## Work required:
Count the lines below that contain the word "follow". Give only the number.

## Given data:
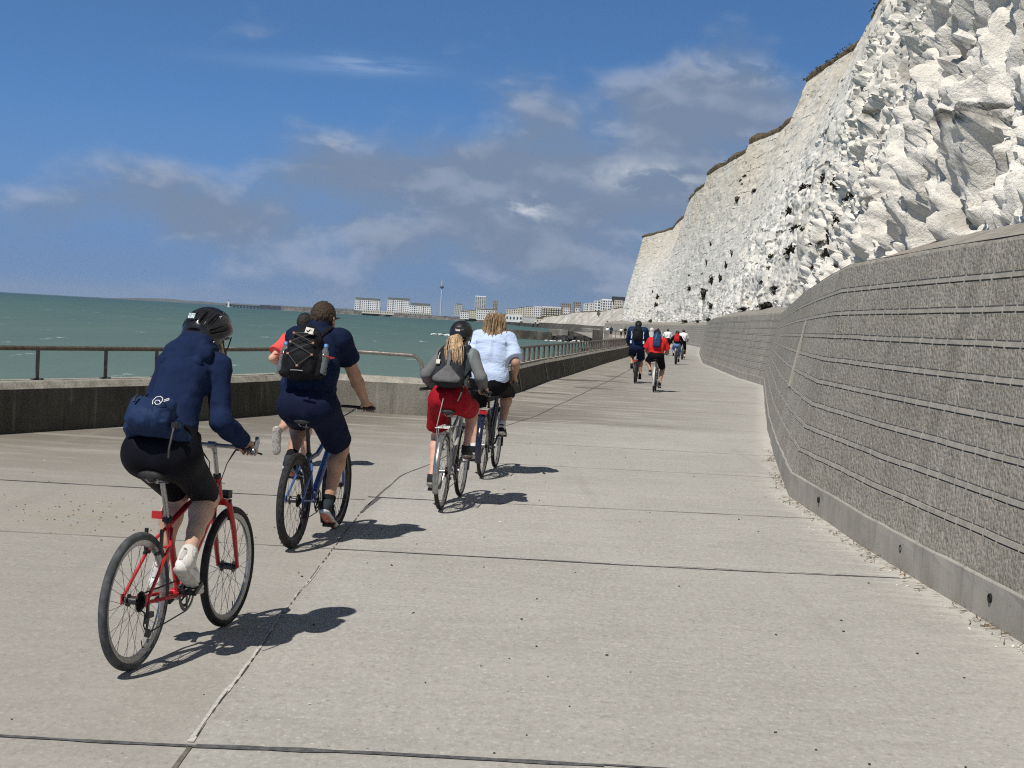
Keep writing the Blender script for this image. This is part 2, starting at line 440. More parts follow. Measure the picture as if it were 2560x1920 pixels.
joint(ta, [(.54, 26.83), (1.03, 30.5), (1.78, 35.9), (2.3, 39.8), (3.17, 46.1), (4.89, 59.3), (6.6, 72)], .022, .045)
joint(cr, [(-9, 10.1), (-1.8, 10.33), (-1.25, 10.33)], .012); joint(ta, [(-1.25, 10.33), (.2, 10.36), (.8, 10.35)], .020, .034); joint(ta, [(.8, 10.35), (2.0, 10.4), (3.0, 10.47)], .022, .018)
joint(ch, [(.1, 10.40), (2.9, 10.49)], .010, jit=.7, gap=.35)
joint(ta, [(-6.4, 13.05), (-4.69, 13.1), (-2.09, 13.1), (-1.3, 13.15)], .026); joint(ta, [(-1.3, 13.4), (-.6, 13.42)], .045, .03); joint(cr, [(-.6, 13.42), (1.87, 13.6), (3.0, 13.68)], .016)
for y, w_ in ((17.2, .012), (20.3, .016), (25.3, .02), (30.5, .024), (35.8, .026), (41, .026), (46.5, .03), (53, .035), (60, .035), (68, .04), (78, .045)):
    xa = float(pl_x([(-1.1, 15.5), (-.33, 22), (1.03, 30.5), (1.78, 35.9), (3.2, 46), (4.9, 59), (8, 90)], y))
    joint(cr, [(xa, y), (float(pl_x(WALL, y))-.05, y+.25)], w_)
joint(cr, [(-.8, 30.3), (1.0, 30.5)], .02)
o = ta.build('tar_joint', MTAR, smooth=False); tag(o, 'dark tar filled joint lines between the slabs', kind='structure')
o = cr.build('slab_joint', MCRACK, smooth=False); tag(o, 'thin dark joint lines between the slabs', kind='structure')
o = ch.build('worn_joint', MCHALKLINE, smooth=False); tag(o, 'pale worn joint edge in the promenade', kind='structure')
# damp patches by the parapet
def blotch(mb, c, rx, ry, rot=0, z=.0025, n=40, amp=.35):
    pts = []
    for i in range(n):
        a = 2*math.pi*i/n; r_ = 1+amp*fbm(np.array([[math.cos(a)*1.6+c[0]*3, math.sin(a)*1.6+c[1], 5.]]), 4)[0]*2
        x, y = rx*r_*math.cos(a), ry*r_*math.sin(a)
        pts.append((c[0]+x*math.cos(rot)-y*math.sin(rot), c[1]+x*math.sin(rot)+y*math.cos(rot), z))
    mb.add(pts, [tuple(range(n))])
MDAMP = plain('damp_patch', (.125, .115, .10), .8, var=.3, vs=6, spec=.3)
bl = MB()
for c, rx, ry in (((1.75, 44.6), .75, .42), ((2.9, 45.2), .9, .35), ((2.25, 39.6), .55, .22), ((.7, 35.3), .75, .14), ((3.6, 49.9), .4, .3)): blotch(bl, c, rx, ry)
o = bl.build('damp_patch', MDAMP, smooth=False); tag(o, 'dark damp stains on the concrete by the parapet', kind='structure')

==

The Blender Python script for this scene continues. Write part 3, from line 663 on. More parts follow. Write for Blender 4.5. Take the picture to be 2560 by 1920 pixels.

## Answer below:
2